Competition policy under the CID
Merger control
The CID signals that the EC will revise its Merger Guidelines to “better integrate into the competition analysis” factors such as: (i) the impact of mergers on the affordability of sustainable products and on clean innovation; (ii) efficiencies that bring sustainable benefits; and (iii) innovation, resilience, and the investment intensity of competition in certain strategic sectors.
Whilst the EC has previously explored how the existing merger control framework can support the EU's sustainability objectives, acknowledging in a September 2023 edition of its Competition Merger Brief that “there is a clear trend towards the sustainability-related aspects of the Commission’s merger review becoming increasingly important”—the CID constitutes an important first step towards a formal revision of the EC's official stance on sustainability considerations in merger control.
Of particular interest is whether the Commission will mirror the sustainability-related amendments made to its Horizontal Guidelines (part of the EU’s antitrust toolbox) in the revised Merger Guidelines. We will be watching closely to see whether, for example, the revised Merger Guidelines adopt the concepts of “individual use value benefits”, “individual non-use value benefits” (where consumers value their consumption of a sustainable product more), and “collective benefits" (which accrue to a wider section of society than the consumers in the relevant market) when evaluating merger-related efficiencies. It also remains to be seen how the revised Merger Guidelines will balance “innovation, resilience, and the investment intensity of competition” with more ‘traditional’ competition law considerations.
Antitrust
The CID reaffirms the EC's willingness to provide informal guidance to businesses on whether proposals to cooperate with competitors to achieve EU priorities (particularly those relating to innovation, decarbonisation and economic security) are compatible with antitrust rules. We discussed recent examples illustrating European antitrust agencies' openness to providing informal guidance on sustainability-related collaborations in this blog post. To date, the EC has received few such requests for guidance (contrary to the experiences of other European agencies).

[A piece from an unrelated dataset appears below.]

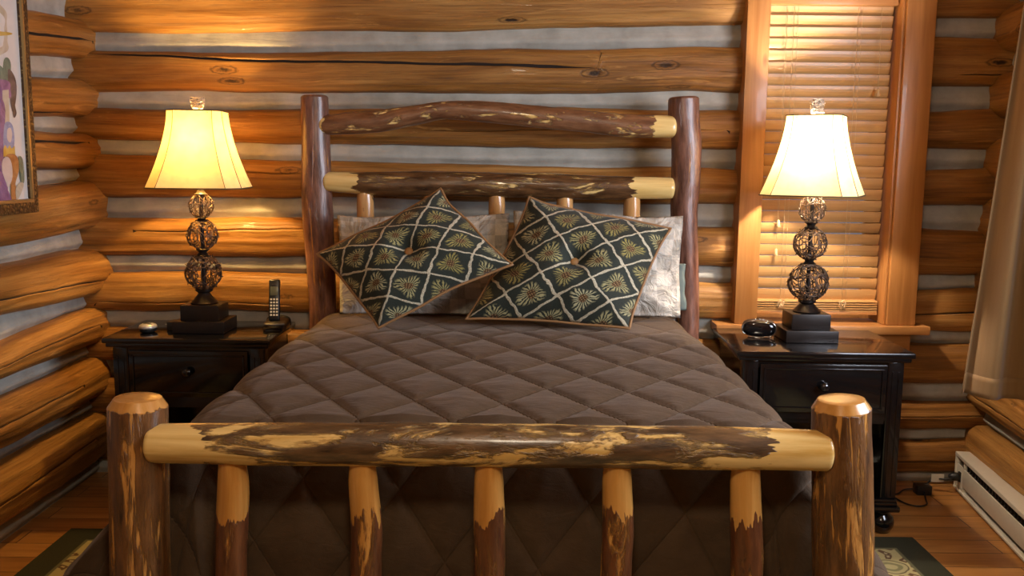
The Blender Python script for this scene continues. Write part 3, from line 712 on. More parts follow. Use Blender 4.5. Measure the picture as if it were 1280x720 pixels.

State aid and foreign subsidies
Acknowledging that national level support such as State aid and tax incentives will play a key role in decarbonisation, the CID outlines proposals to simplify State aid rules and introduce additional flexibility to facilitate faster approval of State aid measures for decarbonisation and clean tech projects. Under a new CID State Aid Framework, EU Member States will be able to select from a range of ‘off-the-shelf’ options to demonstrate the compatibility of proposed measures with State aid rules, reducing the need for complex individual assessments. The Framework will also allow for separate support schemes focused on specific priority technologies such as wind and solar. The introduction of this new Framework forms part of a wider project to review, and if necessary update, the EU's State aid regime.
To fight “unfair global competition”, the EC will also make use of its powers under the EU Foreign Subsidies Regulation (FSR) to conduct ex officio investigations of M&A transactions in “strategic sectors”. The EC will also provide further details on the circumstances in which it may decide to use these powers in guidelines on the application of the FSR, which it will adopt by January 2026. The FSR (which came into force on 12 January 2023) is intended to address distortions in the EU internal market caused by foreign subsidies. It introduced a new mandatory and suspensory regime for M&A transactions (and joint ventures) as well as public tenders above certain financial thresholds. So far, however, the EC has intervened in only one transaction, the acquisition by Emirates Telecommunications Group Company PJSC (e&) of PPF Telecom Group B.V. (see our article here).
Zooming out
The various interlocking features of the CID—of which competition and State aid policy is only one lever—highlights the complexity of climate transition policy-making at national and regional levels. Whilst many of the finer details are still to be hashed out, the CID’s sections on reforming competition policy show, however, that competition is an important element of the policy toolkit to achieve decarbonisation and competitiveness objectives. These objectives are likely to flow downwards to Member States in the form of increased pressure on national competition agencies to support, and to be seen to be supporting, sustainability objectives in their decision-making—particularly with regards to key industries such as clean tech. The competition policy reforms outlined in the CID suggest the further integration of sustainability (and potentially even other social objectives) into competition and State aid policy and enforcement may well be on the horizon.
Businesses considering mergers with a sustainability dimension and/or foreign subsidies aspect should stay alert to further developments in this area.